Terus Menjadi Pembelajar

Selanjutnya

Tutup

Humaniora

Kata dan Penghargaan terhadap Eksistensi Perempuan

30 Mei 2020   06:44 Diperbarui: 30 Mei 2020   17:59 31
+
Laporkan Konten
Laporkan Akun
Kompasiana adalah platform blog. Konten ini menjadi tanggung jawab bloger dan tidak mewakili pandangan redaksi Kompas.
Lihat foto
Dok. Indiemarket.news

MUNGKIN di antara kita pernah mendengar kata-kata berikut ini: Ibu kota, ibu jari, ibu pertiwi, nenek moyang bahkan sekarang sudah ada hari ibu yang dirayakan setiap tahunnya, yang jatuh pada tanggal 22 Desember. Dan sebaliknya kita jarang atau bahkan tidak pernah mendengar sebutan bapak kota, bapak jari, bapak pertiwi, atau bahkan kakek moyang.

Apa maksudnya?

Barangkali setiap orang memiliki tafsiran yang beragam dengan kata-kata tersebut. Tapi, hal ini bisa di nilai bahwa, keberadaan perempuan di alam ini memiliki peran yang cukup vital dalam kehidupan. Kelahiran banyak peradaban di dunia ini, tidak lepas dari peran perempuan, sebut saja misalnya, peradaban Yunani yang mengenal Dewi Cinta, sedangkan Kristen dan Islam tersebutlah kelahiran Isa dari rahimnya Maryam dan Muhammad dari seorang ibu bernama Aminah. Dimana kedua nama terakhir menjadi nama yang melegenda hingga kini. Pengaruh keduanya masih eksis dan nampaknya mengawet sepanjang masa. Namun mereka lahir dari seorang wanita hebat nan luar biasa di masa-Nya.

Dalam sejarah bangsa kita, perempuan telah mengambil peran yang tidak kalah penting dari kaum Adam. Nama-nama seperti Cut Nyak Dien, R. A. Kartini, Dewi Sartika adalah sedikit nama yang menjadi martir bagi perjuangan bangsa ini di masa lalu. Bahkan Soekarno lahir dari rahim seorang Ibu yang hebat yang bernama Ayu Nyoman Ray, begitu juga seorang B.J Habibi lahir dan dididik dengan cara luar biasa oleh ibunya R. A. Tuti Marini Puspowarjo.

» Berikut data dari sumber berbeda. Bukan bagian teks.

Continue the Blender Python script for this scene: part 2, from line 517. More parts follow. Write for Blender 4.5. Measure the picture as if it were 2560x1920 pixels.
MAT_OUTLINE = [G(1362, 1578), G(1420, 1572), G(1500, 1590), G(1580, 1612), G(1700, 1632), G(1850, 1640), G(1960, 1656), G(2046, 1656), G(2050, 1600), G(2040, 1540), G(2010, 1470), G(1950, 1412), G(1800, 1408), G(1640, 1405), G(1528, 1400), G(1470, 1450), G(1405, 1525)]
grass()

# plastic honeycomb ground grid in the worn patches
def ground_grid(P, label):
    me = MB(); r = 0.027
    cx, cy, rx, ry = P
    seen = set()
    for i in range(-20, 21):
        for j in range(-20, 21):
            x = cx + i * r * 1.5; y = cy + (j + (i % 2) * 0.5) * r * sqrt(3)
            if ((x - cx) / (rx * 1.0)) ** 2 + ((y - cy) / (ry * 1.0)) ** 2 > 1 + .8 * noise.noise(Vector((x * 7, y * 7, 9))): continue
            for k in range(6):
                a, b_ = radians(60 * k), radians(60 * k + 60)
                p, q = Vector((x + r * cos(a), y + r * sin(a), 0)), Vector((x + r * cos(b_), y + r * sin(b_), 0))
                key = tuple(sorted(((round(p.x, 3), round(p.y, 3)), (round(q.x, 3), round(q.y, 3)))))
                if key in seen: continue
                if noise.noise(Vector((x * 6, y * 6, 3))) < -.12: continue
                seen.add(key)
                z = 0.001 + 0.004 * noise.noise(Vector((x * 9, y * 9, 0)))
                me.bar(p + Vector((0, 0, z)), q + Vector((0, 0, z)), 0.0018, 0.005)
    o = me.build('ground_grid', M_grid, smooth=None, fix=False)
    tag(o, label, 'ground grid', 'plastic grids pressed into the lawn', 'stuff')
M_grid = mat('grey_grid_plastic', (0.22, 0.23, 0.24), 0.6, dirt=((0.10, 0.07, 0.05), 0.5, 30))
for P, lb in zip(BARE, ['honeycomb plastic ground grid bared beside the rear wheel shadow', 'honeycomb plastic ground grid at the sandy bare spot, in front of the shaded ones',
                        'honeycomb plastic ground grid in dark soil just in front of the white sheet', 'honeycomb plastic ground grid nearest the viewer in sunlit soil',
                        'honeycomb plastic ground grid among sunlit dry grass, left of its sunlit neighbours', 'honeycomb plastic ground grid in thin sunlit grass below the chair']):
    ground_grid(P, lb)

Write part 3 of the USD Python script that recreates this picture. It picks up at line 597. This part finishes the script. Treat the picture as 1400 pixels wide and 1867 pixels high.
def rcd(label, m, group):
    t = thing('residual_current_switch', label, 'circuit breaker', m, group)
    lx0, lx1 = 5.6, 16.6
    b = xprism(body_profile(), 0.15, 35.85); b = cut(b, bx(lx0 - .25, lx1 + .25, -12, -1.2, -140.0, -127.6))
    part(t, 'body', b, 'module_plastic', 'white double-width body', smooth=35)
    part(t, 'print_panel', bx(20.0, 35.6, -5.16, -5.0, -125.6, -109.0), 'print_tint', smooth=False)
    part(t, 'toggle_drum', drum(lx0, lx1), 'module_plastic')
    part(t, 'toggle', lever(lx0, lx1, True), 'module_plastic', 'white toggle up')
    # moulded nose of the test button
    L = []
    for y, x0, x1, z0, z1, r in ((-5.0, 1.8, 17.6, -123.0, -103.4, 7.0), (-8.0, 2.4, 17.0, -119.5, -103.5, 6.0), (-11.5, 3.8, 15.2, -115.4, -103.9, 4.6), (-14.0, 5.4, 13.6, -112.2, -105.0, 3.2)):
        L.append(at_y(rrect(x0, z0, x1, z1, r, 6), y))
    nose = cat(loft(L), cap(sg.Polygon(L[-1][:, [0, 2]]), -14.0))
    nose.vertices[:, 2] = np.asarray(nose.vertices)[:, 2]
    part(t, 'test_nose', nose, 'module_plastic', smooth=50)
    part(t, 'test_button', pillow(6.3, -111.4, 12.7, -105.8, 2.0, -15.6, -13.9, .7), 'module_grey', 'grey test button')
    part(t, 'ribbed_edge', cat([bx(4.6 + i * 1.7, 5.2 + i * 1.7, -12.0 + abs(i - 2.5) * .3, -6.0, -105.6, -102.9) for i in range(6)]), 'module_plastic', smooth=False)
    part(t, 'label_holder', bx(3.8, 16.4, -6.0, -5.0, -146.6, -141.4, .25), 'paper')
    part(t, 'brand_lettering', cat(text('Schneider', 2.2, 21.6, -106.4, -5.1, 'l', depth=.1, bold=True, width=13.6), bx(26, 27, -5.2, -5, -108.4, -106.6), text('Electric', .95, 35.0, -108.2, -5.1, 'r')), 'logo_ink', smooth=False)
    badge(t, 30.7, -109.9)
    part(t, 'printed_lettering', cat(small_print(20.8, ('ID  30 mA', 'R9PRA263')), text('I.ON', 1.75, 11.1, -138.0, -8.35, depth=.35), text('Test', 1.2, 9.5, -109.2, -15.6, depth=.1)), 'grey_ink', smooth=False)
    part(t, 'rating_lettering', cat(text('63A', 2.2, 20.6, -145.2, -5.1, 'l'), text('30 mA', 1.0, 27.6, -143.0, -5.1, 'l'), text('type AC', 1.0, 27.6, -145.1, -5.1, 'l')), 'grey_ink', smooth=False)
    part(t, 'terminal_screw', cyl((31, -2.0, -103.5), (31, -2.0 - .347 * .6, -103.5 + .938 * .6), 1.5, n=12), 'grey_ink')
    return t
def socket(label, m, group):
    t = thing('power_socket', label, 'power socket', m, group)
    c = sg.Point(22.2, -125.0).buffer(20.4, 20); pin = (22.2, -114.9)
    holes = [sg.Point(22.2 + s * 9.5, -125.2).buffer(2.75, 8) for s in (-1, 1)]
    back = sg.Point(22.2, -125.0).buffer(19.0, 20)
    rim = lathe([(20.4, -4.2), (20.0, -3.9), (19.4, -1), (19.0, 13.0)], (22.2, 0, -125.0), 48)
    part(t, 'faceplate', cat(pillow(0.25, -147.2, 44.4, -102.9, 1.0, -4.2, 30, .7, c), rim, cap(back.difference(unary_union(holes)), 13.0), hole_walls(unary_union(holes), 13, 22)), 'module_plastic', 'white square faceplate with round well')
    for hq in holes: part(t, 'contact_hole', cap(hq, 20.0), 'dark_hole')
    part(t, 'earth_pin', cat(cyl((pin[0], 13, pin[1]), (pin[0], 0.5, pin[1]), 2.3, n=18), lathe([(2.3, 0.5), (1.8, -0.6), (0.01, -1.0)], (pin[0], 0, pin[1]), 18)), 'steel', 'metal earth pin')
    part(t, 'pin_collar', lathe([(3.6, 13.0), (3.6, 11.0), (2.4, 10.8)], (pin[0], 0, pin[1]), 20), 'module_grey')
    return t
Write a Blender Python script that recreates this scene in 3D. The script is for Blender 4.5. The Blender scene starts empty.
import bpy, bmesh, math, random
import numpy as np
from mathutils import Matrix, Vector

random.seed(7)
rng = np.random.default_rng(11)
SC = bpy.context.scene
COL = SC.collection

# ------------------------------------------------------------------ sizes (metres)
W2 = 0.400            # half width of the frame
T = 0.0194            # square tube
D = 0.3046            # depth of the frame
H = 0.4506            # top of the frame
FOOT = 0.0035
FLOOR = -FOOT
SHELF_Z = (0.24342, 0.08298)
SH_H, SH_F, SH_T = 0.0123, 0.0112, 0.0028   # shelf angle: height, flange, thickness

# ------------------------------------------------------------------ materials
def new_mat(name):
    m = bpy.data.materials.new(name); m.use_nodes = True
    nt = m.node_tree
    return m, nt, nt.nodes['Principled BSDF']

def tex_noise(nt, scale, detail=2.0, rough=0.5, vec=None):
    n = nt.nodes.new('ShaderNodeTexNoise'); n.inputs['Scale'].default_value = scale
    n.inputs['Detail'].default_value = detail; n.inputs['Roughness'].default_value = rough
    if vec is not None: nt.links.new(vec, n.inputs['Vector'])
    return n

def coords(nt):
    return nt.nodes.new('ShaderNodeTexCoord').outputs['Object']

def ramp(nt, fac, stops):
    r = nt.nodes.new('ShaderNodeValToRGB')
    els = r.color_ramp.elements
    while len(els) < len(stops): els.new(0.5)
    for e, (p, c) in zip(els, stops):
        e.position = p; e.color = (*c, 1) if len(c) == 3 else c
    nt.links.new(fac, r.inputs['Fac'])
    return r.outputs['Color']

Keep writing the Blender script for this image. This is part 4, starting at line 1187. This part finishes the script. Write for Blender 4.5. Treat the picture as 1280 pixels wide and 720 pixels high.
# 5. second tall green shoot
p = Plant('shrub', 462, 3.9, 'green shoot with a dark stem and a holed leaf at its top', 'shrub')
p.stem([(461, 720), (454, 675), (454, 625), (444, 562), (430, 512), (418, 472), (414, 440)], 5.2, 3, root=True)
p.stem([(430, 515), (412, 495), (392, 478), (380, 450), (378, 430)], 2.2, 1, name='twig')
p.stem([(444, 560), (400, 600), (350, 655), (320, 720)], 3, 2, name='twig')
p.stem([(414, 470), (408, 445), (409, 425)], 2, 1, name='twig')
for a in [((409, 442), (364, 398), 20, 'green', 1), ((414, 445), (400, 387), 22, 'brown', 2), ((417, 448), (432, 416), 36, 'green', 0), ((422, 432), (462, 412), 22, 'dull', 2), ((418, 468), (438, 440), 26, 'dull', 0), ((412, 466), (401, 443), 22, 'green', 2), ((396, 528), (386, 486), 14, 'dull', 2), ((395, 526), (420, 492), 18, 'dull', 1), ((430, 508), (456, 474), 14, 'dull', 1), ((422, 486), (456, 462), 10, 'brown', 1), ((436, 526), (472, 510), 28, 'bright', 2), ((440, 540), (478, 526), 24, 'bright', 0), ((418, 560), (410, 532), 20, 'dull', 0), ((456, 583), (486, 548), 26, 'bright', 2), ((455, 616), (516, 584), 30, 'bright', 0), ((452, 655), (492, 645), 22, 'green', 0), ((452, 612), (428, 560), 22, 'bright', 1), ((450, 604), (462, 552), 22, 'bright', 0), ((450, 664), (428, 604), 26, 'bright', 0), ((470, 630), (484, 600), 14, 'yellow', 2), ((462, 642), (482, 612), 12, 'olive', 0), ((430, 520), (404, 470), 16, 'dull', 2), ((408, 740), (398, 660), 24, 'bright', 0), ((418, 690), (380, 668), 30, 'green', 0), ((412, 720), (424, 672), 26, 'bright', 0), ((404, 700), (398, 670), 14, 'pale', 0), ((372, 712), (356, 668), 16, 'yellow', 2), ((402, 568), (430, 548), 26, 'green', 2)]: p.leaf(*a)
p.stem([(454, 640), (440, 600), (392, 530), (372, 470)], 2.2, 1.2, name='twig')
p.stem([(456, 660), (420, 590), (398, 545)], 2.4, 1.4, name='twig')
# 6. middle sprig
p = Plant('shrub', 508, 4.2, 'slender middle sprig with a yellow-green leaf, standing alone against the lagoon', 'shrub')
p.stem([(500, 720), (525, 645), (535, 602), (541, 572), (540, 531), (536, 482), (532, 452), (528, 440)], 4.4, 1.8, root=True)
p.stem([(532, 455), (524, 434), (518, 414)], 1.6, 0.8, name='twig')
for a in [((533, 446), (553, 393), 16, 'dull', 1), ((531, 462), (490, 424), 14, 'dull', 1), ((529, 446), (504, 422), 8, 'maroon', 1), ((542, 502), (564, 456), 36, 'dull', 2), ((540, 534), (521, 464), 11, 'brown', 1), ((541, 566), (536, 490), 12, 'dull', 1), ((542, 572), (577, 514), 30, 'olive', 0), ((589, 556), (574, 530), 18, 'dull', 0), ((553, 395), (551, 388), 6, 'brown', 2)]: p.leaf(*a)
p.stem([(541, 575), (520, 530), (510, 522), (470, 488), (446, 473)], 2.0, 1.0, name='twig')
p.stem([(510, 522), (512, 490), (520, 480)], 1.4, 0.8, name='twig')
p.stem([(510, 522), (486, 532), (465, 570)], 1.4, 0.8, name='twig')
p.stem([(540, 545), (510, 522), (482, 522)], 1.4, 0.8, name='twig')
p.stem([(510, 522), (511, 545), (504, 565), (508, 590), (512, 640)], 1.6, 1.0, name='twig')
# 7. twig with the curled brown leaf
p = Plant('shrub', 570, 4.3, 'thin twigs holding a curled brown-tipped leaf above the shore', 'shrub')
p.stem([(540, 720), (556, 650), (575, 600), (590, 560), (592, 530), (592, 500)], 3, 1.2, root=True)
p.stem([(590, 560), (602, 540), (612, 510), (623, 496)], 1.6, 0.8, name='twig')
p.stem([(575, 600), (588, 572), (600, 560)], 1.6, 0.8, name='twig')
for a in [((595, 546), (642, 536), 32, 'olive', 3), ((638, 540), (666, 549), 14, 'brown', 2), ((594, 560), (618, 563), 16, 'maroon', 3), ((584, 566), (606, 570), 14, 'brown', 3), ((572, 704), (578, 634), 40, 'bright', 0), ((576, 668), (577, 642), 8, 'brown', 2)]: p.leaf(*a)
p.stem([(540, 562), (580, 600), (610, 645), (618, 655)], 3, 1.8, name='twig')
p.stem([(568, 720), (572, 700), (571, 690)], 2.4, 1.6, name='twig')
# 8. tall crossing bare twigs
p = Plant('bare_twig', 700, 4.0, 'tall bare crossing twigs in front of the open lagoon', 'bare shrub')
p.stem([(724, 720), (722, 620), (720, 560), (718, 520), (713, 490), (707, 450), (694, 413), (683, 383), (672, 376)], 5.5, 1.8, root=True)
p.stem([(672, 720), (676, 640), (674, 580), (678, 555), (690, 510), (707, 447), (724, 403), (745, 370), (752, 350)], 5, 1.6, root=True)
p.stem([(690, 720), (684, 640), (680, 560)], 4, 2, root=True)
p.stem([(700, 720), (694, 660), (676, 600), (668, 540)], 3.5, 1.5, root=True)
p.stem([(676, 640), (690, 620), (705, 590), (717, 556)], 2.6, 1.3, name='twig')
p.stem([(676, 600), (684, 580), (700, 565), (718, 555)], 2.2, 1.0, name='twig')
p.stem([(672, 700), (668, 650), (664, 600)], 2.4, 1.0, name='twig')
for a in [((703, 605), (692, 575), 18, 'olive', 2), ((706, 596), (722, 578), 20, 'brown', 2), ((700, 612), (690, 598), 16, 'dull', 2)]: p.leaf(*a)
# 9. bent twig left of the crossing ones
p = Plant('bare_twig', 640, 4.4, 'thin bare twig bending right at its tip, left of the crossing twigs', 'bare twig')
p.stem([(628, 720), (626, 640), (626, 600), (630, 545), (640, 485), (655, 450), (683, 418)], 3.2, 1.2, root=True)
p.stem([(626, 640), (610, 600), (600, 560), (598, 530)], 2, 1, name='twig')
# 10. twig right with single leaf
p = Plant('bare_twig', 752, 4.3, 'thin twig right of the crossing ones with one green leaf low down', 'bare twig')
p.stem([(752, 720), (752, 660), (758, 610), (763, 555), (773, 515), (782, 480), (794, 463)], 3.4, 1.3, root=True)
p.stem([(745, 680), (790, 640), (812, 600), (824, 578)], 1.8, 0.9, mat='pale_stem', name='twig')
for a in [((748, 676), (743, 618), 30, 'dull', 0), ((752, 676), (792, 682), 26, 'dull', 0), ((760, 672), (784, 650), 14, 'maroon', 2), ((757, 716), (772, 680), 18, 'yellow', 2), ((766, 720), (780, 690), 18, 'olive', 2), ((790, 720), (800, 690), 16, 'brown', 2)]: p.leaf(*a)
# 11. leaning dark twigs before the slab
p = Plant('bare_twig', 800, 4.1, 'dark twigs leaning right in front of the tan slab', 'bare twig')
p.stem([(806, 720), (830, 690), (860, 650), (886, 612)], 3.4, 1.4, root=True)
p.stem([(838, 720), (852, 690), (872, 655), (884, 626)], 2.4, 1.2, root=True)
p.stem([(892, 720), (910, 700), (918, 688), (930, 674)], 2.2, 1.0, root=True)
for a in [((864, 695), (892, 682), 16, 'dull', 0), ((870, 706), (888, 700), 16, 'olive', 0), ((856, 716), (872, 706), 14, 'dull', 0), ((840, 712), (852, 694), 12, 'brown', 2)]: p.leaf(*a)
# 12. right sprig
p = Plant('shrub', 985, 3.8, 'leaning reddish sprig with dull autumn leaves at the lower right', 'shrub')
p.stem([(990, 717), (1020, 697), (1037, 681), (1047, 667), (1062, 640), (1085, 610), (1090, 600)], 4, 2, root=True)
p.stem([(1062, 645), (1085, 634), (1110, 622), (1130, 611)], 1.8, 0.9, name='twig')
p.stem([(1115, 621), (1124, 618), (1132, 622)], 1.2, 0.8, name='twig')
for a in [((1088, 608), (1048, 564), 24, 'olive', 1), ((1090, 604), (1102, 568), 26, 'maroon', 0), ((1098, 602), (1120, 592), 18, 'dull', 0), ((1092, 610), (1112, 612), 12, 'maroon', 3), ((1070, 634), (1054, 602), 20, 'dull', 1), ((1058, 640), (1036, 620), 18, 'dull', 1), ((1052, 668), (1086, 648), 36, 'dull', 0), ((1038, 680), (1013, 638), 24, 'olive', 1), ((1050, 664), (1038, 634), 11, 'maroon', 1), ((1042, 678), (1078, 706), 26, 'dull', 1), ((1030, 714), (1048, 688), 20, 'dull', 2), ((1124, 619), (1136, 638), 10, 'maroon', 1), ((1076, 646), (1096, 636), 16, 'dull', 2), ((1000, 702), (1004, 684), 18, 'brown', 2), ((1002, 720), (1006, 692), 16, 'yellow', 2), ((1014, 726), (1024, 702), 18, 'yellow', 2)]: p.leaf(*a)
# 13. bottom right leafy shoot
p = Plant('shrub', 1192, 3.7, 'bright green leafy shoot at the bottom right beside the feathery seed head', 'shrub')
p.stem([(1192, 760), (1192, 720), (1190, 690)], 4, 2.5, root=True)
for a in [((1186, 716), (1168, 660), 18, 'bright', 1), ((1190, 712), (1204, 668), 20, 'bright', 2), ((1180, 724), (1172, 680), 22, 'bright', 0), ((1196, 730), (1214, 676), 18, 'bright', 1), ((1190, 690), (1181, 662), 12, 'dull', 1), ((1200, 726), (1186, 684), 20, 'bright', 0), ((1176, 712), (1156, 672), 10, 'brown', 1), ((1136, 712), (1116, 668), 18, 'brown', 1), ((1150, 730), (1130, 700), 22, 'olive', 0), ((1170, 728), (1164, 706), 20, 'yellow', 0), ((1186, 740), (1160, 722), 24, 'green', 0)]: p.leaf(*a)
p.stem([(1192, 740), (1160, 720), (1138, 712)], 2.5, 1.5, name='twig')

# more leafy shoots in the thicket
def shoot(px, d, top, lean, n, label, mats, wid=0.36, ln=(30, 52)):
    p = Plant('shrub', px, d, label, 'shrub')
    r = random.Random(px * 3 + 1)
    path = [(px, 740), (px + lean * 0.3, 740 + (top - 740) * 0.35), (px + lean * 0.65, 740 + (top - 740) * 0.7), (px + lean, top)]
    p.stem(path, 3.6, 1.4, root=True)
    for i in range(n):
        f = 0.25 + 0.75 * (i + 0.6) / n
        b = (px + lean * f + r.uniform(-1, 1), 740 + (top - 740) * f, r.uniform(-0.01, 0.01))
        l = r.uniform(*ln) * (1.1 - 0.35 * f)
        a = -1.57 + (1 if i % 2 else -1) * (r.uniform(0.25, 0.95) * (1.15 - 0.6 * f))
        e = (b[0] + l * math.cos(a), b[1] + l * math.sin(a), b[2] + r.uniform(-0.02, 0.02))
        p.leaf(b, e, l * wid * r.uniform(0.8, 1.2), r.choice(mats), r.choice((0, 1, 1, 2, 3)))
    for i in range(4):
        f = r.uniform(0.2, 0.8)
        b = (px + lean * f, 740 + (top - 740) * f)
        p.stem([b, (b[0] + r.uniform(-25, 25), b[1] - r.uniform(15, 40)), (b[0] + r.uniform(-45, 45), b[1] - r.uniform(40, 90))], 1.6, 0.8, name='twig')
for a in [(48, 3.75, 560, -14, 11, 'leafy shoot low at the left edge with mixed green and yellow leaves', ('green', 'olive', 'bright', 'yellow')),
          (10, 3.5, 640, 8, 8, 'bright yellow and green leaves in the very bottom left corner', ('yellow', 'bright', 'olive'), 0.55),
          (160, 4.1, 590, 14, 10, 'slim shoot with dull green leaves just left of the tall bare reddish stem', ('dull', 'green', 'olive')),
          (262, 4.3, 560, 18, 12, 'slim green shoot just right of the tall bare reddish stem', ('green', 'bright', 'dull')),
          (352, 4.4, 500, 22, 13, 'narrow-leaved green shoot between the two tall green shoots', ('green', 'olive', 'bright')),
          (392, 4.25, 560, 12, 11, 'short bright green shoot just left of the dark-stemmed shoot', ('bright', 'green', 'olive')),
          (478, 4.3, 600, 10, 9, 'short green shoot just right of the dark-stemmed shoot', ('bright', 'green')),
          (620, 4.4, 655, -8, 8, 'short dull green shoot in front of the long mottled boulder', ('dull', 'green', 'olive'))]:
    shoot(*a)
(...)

Dokpri. Ibuku, Surgaku (dokpri)
Dokpri. Ibuku, Surgaku (dokpri)
Perempuan telah melahirkan tokoh-tokoh hebat, menciptakan peradaban, menghamparkan kasih, meneteskan embun-embun bening yang menyejukkan kalbu. Ia laksana oase di padang pasir yang tandus, dengan menghadirkan sejuta harapan kepada semesta.

Kata ibu kota, tidak bisa dimaknai secara harfiah yang menunggu pembanding agar lahirnya bapak kota. Kata tersebut seolah ingin bertutur bahwa, ibu kota bisa memainkan peran lebih dibandingkan kota-kota lain. Ia memainkan peran seorang ibu yang selalu menjadi pelindung, penjaga, penasehat dan contoh bagi anak-anaknya. Selalu hadir kala anak-anaknya menangis, mengeluh, terkena masalah, dan menghapus air mata yang menetes dan membasahi pipinya. Ibu adalah tempat kembali, tempat mengadu, tempat bersimpuh kala semesta berpaling, menyindir, menghujat dan tak bersahabat.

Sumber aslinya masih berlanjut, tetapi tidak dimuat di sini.